La Monarchia è odiata dalla maggioranza della popolazione saudita ma si tiene al potere grazie ai petrodollari e alle alleanze occidentali. Alleanze che arrivano a livelli scandalosi e inammissibili. Il Consiglio Onu per i diritti umani (che ha come scopo quello di rafforzare, promuovere e proteggere i diritti umani nel mondo) ha dato la presidenza di quest’anno alla Arabia Saudita che non ha mai firmato la Dichiarazione Universale dei Diritti Umani. La presidenza è stata data sotto pressione degli Stati Uniti e della Francia. Per offrire la presidenza alla Arabia Saudita le Nazioni Unite hanno bloccato la candidatura di paesi meritevoli quali Giappone, Vietnam, Maldive e Corea del Sud.

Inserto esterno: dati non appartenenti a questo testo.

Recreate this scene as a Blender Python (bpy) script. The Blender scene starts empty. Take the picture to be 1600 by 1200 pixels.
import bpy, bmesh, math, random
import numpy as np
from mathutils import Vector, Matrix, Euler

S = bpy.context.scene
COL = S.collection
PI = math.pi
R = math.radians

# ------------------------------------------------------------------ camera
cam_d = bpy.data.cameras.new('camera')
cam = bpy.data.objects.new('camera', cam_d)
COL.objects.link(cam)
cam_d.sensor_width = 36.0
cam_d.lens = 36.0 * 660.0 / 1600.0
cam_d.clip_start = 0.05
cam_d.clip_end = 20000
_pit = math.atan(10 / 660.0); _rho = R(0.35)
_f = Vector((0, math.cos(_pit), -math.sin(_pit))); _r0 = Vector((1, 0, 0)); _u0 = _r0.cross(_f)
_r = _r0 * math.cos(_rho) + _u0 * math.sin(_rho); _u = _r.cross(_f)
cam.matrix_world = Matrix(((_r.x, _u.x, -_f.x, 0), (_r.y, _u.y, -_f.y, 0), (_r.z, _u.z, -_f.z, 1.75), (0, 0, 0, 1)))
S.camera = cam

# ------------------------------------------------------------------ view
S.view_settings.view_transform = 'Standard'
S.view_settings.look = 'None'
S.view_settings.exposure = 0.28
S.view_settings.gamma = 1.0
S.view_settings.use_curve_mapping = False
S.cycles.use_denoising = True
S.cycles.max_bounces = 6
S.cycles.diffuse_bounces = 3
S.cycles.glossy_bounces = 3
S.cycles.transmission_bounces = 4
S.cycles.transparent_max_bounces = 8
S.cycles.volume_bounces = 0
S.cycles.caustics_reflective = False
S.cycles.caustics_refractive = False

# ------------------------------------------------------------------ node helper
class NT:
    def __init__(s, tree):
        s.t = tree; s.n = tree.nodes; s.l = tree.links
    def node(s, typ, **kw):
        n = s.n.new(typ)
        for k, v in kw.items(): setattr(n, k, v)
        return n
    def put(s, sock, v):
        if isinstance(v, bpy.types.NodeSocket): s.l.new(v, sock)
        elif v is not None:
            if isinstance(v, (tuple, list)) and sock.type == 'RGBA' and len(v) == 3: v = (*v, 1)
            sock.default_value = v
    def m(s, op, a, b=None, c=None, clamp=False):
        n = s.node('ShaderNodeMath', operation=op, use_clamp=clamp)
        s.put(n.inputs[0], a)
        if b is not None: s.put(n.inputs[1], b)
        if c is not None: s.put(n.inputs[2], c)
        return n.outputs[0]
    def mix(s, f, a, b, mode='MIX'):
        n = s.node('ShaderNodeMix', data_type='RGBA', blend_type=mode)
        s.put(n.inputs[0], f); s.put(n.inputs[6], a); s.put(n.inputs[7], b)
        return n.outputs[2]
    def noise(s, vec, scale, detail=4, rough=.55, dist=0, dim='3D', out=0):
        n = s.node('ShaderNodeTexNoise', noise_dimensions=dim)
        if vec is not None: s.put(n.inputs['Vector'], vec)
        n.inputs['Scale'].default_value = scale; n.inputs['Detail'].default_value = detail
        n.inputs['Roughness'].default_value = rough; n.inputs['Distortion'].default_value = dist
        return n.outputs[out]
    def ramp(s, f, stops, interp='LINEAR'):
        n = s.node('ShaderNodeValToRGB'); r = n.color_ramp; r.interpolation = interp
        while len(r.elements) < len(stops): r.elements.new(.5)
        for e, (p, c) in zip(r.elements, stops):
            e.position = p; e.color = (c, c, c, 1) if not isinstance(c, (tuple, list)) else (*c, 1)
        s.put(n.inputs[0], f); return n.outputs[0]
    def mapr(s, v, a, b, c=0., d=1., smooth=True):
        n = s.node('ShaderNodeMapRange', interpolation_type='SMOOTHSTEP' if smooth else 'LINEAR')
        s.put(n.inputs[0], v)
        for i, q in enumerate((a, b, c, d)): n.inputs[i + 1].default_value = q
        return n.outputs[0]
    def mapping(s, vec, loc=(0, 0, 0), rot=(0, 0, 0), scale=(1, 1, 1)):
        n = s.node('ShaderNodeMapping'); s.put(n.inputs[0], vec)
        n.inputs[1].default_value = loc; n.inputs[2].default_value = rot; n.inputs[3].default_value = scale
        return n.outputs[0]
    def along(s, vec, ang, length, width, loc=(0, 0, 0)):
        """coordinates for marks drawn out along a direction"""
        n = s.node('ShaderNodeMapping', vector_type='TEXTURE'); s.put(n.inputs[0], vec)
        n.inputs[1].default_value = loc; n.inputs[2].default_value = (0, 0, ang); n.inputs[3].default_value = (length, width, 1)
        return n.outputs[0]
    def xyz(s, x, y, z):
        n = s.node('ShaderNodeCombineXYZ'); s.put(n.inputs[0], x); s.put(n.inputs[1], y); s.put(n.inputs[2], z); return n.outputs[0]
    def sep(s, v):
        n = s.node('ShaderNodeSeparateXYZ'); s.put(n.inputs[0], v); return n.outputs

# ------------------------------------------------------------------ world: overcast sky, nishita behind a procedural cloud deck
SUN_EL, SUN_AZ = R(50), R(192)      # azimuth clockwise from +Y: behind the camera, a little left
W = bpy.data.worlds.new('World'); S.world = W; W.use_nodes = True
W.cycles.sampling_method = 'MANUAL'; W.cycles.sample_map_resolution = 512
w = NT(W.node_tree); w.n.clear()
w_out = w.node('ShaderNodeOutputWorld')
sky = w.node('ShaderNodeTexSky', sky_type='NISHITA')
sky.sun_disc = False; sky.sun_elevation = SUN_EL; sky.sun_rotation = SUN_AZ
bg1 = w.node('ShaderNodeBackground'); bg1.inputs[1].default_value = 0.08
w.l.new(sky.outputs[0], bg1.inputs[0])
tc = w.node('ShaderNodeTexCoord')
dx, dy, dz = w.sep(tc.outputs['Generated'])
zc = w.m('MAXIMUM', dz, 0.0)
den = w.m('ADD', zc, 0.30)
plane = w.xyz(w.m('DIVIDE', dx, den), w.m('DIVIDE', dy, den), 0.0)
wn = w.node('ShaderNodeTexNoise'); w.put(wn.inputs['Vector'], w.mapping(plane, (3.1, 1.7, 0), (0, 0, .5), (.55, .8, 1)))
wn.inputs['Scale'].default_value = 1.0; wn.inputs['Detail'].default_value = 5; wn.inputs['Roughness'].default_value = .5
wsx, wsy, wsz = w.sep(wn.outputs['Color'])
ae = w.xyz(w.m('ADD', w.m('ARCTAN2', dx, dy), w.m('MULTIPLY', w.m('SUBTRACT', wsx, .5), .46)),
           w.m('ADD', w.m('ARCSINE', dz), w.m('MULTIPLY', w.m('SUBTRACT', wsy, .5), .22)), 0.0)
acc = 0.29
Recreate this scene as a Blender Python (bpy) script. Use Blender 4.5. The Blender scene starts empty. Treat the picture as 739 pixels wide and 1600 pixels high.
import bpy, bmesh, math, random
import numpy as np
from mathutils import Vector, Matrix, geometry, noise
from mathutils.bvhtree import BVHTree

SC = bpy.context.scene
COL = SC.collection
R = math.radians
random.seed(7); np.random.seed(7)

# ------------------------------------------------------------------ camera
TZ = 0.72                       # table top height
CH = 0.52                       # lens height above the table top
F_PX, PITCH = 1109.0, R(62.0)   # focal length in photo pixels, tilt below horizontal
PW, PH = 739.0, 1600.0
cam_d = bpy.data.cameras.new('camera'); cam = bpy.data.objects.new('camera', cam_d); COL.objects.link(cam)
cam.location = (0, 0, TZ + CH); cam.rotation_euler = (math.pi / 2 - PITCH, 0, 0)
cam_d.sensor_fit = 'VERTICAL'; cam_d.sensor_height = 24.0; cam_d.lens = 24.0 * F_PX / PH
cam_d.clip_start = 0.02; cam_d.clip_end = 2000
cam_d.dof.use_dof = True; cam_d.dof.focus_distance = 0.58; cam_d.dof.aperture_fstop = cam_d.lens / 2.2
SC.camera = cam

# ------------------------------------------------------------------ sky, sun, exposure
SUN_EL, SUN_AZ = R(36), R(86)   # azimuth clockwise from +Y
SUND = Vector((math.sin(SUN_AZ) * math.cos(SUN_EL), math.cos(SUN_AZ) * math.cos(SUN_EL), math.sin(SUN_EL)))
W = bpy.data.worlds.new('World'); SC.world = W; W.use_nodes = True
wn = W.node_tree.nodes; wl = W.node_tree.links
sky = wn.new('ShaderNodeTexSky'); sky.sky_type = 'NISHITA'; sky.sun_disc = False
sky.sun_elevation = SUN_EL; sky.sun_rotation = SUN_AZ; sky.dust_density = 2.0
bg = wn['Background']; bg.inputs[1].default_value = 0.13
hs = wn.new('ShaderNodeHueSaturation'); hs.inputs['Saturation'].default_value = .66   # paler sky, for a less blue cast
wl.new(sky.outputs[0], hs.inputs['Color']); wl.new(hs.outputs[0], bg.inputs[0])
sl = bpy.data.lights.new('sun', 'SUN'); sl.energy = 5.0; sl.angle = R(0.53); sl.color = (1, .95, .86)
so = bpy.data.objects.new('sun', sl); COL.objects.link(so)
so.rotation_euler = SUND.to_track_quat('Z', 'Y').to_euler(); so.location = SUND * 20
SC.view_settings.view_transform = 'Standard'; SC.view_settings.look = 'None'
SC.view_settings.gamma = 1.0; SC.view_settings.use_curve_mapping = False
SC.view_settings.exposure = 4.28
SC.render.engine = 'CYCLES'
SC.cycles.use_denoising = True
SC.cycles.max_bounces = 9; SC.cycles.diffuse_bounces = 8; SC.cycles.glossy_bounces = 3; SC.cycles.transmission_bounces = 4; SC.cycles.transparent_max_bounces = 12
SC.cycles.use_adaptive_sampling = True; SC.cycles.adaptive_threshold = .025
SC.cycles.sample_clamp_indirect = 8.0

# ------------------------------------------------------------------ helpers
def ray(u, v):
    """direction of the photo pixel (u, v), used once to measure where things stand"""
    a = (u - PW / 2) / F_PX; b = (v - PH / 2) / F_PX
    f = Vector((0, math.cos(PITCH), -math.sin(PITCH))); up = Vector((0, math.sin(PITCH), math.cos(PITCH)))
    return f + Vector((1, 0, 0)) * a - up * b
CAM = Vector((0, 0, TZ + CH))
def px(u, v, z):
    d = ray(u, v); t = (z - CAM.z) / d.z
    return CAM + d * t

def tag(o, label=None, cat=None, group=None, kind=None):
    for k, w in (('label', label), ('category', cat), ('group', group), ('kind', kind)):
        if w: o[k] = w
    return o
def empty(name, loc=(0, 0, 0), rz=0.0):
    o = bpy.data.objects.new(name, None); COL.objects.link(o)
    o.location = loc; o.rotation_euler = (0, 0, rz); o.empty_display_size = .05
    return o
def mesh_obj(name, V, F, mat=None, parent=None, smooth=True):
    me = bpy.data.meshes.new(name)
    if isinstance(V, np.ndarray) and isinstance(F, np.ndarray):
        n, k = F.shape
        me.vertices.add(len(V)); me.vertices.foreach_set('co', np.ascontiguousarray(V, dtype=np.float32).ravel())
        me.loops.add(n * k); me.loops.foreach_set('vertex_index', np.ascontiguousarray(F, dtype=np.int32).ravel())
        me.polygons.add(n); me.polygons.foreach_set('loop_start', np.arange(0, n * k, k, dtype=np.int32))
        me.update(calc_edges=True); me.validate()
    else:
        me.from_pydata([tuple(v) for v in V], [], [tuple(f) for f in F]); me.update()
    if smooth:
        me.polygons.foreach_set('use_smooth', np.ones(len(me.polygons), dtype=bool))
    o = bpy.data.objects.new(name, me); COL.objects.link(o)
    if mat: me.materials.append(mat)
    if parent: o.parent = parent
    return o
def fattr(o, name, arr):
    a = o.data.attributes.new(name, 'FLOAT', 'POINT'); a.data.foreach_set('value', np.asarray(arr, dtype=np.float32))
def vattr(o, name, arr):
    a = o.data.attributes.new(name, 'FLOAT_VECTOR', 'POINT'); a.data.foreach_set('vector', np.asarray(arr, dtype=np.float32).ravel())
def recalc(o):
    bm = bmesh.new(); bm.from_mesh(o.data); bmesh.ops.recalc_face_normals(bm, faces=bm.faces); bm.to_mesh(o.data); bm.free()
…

L’annuncio, comprensibilmente, ha destato molta perplessità. Hillel Neuer, direttore di UN Watch, un'associazione di Ginevra che monitora il lavoro in difesa dei diritti umani delle Nazioni Unite, ha commentato così la notizia: «È scandaloso che l’Onu abbia scelto un paese che ha giustiziato più persone dello Stato islamico quest’anno per presiedere il Consiglio dei diritti umani. Petrolio, dollari e politica nuocciono a questi diritti».

Durante la Festa del Sacrificio la Monarchia Saudita ha compiuto due crimini blasfemi ed esecrabili. Il primo sottovalutando le norme di sicurezza nella città santa di Mina e il secondo conducendo raid aerei contro i civili nello Yemen uccidendo decine di persone. Affiancato ai bombardamenti aerei un gruppo terroristico affiliato all'ISIL nello Yemen e finanziato dall'Arabia Saudita ha fatto esplodere una moschea sciita nella capitale, Sanaa, causando dodici morti e circa 40 feriti. Eid al-Ahda è la festa più sacra dell'Islam dove le famiglie si riuniscono nella gioia e nell’amore. La Monarchia saudita dimostra di avere un particolare concetto di questa festa sacra da Mina a Saana. Il ricongiungimento familiare per molti è avvenuto nel “aldilà” grazie alla Arabia Saudita.